Hari ke-2 dan ke-3 Ramadan saya tidak shalat tarawih di musholla karena ada urusan yang harus diselesaikan. Masuk hari ke-4, sesaat setelah membatalkan puasa dengan segelas teh manis hangat dan gorengan, saya menuju ke musholla.
Bapak-bapak dan beberapa pemuda sudah banyak yang berdiri diluar musholla bersiap untuk shalat maghrib. Dengan ramah, seorang bapak menyambut saya dan menyarankan untuk masuk dan mengisi shaf di depan. Hmmm jarang-jarang saya disambut seperti ini.

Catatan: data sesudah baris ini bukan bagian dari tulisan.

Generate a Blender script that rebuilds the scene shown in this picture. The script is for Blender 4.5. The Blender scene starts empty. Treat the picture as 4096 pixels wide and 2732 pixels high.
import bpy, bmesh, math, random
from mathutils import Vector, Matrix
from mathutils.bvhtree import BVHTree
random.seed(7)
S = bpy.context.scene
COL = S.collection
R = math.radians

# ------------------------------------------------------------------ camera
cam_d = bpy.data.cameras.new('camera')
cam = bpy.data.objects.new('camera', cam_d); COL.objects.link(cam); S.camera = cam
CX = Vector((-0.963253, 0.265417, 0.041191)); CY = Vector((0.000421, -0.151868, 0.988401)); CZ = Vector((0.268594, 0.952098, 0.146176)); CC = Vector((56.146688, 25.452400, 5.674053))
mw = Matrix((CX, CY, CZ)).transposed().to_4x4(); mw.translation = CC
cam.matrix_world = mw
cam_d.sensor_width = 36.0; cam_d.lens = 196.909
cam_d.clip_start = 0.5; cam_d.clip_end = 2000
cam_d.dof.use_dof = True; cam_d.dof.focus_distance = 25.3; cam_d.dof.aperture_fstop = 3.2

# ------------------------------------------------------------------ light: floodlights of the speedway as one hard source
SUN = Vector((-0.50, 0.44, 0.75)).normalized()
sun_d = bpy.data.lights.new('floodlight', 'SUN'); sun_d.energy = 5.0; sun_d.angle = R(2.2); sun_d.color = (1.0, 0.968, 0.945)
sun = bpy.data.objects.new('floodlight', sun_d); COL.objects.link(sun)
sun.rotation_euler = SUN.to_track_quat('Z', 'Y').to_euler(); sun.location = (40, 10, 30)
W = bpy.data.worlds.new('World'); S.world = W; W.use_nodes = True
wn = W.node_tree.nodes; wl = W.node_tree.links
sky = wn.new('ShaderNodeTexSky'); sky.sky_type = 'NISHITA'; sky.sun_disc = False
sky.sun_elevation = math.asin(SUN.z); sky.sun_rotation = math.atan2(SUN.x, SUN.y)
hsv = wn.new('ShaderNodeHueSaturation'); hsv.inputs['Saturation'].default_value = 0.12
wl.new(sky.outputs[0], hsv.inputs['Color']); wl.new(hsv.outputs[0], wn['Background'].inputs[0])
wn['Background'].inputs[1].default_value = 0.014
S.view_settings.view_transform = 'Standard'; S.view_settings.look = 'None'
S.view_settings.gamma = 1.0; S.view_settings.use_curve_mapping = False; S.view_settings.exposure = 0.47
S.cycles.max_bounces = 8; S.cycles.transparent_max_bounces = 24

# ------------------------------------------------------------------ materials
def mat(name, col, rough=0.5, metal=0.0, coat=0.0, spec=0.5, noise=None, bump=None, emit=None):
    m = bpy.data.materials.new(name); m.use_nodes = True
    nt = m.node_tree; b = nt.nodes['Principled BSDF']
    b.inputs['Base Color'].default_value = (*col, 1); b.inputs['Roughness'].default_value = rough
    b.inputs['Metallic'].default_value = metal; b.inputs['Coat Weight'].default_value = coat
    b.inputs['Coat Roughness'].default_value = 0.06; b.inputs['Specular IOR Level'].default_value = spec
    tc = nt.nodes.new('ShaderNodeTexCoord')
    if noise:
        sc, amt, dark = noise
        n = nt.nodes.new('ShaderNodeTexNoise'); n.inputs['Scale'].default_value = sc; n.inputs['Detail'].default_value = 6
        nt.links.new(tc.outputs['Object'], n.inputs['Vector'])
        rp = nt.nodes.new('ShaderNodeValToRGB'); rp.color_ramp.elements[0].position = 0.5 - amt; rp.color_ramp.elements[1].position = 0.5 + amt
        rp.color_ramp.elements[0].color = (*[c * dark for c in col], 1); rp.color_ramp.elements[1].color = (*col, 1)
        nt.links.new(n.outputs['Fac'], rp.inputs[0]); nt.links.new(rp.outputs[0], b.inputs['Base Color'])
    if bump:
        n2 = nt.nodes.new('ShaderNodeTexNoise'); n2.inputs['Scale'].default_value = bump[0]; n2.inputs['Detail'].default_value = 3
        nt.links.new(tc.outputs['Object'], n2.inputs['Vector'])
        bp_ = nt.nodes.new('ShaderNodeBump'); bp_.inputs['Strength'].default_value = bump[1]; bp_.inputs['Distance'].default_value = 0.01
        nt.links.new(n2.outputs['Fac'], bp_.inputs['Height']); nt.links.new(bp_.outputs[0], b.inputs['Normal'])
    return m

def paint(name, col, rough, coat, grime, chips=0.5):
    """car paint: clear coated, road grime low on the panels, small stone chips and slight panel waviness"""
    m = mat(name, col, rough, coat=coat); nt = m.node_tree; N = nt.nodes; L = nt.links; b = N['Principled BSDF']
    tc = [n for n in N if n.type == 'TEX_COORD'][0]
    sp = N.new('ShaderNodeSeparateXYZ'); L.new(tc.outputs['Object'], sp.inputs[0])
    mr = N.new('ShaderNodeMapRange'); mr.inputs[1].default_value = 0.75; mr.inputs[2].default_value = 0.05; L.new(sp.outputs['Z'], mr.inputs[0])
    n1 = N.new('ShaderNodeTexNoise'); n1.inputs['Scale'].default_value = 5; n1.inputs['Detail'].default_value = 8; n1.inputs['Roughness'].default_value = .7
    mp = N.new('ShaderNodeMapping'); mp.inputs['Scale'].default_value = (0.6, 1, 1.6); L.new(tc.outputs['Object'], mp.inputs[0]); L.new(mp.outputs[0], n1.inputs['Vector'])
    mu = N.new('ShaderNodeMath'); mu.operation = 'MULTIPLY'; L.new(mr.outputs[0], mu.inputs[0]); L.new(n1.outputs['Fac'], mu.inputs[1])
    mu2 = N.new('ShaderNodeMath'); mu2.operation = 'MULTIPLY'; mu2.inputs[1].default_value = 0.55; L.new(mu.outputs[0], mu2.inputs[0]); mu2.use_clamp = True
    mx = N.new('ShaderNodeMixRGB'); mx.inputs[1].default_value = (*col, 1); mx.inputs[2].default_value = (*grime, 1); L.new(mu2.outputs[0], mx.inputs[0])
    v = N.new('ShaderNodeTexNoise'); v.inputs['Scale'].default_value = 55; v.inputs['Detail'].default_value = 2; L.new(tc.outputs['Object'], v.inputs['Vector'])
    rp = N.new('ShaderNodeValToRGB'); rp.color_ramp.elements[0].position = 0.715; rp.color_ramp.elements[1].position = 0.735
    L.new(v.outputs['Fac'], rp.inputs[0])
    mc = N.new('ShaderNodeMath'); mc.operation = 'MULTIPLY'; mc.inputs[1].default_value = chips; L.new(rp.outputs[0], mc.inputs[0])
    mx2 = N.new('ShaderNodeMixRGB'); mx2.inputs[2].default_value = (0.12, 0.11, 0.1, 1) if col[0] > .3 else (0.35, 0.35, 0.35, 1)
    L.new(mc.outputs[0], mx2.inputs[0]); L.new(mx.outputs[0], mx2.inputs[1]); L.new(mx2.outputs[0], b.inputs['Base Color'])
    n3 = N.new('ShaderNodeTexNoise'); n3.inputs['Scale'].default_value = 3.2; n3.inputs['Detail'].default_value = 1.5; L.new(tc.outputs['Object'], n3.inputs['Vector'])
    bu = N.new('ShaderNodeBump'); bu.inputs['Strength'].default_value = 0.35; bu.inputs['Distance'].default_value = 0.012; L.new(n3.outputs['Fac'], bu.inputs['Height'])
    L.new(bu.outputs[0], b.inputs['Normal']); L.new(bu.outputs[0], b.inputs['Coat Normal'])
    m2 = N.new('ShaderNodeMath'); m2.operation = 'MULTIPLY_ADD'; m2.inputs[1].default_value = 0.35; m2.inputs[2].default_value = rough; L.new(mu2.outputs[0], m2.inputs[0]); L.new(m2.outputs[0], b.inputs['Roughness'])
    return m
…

Kejadian ini terus berlanjut di hari ke-5 dan ke6, khususnya saat shalat maghrib, shakat Isya lanjut Tarawih dan shalat Subuh di saat jumlah jamaah sangat banyak.
Selalu ada kumpulan bapak-bapak dan pemuda yang berdiri didepan musholla, lalu dengan ramah menyambut dan menyarankan saya untuk masuk kedalam untuk mengisi shaf terdepan.

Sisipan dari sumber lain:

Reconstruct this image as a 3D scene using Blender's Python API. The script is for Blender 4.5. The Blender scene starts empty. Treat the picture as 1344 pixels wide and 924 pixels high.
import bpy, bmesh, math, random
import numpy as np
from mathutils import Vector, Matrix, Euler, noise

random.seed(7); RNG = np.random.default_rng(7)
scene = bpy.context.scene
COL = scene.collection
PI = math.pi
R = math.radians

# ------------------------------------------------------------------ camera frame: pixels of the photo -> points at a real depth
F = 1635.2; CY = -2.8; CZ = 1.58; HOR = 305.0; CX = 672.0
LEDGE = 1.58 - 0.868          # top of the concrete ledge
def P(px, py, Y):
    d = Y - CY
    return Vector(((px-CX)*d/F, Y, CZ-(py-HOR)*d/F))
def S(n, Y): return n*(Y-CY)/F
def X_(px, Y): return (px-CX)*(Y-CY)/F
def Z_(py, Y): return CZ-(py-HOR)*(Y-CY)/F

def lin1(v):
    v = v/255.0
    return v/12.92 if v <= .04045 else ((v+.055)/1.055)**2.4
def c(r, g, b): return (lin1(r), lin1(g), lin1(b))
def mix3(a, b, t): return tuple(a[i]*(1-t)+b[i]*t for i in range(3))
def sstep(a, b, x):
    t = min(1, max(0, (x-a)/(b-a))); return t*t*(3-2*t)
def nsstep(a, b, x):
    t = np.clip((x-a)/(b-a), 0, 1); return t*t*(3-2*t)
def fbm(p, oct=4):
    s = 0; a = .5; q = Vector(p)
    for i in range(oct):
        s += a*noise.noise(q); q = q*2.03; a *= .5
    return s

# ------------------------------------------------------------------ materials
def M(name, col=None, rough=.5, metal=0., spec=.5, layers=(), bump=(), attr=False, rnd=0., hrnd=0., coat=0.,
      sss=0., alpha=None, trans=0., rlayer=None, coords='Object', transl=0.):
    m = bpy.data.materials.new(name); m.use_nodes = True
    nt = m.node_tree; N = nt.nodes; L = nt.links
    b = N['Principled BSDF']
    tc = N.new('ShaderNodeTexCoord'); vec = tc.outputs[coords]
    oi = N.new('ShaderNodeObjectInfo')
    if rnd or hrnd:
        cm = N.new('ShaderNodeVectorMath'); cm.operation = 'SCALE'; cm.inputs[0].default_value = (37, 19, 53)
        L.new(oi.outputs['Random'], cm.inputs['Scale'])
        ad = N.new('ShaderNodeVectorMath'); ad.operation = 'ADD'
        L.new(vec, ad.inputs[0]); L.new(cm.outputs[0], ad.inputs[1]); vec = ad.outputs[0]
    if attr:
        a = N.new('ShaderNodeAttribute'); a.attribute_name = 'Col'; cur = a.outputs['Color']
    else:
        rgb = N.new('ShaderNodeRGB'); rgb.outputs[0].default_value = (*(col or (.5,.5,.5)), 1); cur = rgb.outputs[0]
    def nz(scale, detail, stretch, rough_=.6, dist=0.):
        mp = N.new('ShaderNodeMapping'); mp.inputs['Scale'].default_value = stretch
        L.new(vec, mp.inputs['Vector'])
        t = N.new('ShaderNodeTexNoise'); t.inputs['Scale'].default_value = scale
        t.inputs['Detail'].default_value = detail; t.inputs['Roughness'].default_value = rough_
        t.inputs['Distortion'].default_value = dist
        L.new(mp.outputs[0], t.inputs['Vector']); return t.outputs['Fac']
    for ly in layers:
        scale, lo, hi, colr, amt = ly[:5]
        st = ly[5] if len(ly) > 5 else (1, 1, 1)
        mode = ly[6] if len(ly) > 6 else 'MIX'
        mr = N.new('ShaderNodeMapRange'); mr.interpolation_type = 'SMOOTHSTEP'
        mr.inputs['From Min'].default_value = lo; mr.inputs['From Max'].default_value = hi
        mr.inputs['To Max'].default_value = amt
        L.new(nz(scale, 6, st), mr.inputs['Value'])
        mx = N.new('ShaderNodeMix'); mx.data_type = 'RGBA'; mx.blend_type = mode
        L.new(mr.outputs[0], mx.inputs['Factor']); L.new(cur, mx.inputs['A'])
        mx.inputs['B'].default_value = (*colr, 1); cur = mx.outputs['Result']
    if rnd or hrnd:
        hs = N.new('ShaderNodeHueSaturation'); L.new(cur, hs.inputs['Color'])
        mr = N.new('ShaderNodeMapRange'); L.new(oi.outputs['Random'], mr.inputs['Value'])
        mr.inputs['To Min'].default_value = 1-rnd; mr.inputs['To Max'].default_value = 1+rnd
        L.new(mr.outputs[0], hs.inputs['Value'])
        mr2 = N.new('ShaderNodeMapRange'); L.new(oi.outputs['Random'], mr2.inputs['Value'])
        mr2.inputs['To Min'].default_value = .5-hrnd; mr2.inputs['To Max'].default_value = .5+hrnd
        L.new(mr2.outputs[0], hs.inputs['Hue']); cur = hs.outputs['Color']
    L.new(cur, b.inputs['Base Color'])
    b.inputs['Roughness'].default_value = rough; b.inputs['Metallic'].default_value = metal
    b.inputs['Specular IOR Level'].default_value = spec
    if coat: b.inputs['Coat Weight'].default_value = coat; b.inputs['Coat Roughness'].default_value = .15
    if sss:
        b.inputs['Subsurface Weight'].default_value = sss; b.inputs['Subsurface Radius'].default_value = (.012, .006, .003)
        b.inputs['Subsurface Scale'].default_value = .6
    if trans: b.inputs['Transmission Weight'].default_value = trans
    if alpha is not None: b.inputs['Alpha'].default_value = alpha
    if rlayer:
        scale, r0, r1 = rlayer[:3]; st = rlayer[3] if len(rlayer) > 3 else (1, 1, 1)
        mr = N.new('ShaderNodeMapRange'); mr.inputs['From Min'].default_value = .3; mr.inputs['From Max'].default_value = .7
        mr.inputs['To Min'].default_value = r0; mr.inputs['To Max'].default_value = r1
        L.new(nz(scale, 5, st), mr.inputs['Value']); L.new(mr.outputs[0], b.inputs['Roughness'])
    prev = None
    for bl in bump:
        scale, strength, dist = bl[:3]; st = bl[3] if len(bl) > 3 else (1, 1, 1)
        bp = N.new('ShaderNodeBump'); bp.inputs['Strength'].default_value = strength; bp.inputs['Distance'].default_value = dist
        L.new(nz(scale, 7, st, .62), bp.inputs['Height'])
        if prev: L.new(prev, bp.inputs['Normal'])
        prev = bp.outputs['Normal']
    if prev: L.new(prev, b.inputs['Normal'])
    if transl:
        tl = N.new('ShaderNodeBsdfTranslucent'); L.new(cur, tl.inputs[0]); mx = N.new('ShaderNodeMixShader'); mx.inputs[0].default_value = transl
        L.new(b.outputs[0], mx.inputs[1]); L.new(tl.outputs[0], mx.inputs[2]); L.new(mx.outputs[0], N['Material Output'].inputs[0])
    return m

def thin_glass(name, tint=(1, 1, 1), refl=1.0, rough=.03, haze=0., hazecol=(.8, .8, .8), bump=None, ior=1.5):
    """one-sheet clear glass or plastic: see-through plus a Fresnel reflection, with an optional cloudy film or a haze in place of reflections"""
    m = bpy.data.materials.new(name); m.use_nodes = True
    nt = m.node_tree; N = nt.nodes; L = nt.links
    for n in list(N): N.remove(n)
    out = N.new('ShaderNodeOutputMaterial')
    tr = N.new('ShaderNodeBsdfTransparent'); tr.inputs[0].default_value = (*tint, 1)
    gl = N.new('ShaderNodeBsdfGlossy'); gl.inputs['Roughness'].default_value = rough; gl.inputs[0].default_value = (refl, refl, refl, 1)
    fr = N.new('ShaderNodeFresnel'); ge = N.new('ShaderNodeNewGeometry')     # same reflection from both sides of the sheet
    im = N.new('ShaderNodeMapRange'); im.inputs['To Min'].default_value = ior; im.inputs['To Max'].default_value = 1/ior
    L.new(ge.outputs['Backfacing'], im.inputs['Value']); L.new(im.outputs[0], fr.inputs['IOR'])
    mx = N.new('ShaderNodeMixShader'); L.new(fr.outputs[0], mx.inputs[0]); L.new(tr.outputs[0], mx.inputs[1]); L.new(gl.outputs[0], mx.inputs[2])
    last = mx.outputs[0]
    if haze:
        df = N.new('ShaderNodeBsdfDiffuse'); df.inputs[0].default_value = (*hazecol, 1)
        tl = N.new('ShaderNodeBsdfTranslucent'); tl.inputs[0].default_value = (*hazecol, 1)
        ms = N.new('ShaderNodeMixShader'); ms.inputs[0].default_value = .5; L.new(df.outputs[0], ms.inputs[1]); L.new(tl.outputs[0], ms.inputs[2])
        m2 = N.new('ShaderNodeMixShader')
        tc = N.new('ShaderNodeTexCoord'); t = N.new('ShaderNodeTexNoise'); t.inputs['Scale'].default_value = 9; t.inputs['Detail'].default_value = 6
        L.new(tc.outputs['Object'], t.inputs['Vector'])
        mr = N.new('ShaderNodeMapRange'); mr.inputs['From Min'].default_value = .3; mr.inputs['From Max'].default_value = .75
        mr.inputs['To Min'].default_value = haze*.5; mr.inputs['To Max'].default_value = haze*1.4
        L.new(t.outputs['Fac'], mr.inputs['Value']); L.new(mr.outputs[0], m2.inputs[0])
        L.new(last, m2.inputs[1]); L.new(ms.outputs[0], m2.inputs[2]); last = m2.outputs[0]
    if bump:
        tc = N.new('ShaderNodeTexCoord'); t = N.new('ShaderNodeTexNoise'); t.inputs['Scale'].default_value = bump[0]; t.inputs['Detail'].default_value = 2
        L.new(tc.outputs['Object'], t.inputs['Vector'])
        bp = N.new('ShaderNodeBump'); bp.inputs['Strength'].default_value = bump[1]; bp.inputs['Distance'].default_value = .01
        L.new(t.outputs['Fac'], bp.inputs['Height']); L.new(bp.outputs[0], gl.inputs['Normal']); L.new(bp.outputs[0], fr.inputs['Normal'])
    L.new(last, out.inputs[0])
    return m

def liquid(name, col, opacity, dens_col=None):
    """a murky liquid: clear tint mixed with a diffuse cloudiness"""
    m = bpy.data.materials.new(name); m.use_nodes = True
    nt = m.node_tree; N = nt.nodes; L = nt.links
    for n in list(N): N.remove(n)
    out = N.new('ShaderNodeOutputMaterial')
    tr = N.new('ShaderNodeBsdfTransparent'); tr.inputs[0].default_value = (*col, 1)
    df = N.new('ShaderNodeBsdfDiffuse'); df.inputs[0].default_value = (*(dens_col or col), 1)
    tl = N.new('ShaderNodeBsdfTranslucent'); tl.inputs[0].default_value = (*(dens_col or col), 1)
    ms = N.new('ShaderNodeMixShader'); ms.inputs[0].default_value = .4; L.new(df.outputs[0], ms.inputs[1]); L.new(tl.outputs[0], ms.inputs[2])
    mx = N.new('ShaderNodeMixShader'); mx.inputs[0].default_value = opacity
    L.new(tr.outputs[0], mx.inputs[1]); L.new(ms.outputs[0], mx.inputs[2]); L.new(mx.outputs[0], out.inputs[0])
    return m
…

Senang sih, saya dianggap seperti ulama yang selalu di siapkan tempat di shaf khusus. Terlebih musholla kami sudah dilengkapi dengan pendingin ruangan dan karpet baru.
Walaupun terasa ganjil, bukankah sekarang musholla lebih nyaman jika berada di dalam? Kenapa mereka tidak masuk terlebih dahulu?
Ternyata kebimbangan saya terjawab, para bapak-bapak dan sebagian besar pemuda yang dengan ramah menyuruh saya masuk kedalam sudah mapping atau memetakan tempat paling nyaman di musholla untuk shalat.
Dan itu adalah Shaf ke-4 dan ke-5 sebelah kanan atau kiri. Tepat di bawah pendingin ruangan yang baru di pasang di musholla kami.
Kalau dulu waktu sekolah ada idiom, posisi duduk saat ujian menentukan prestasi dan nilai akhir. Ramadan kali ini saya punya idiom baru, posisi menentukan kekhusuyuan ibadah Ramadan.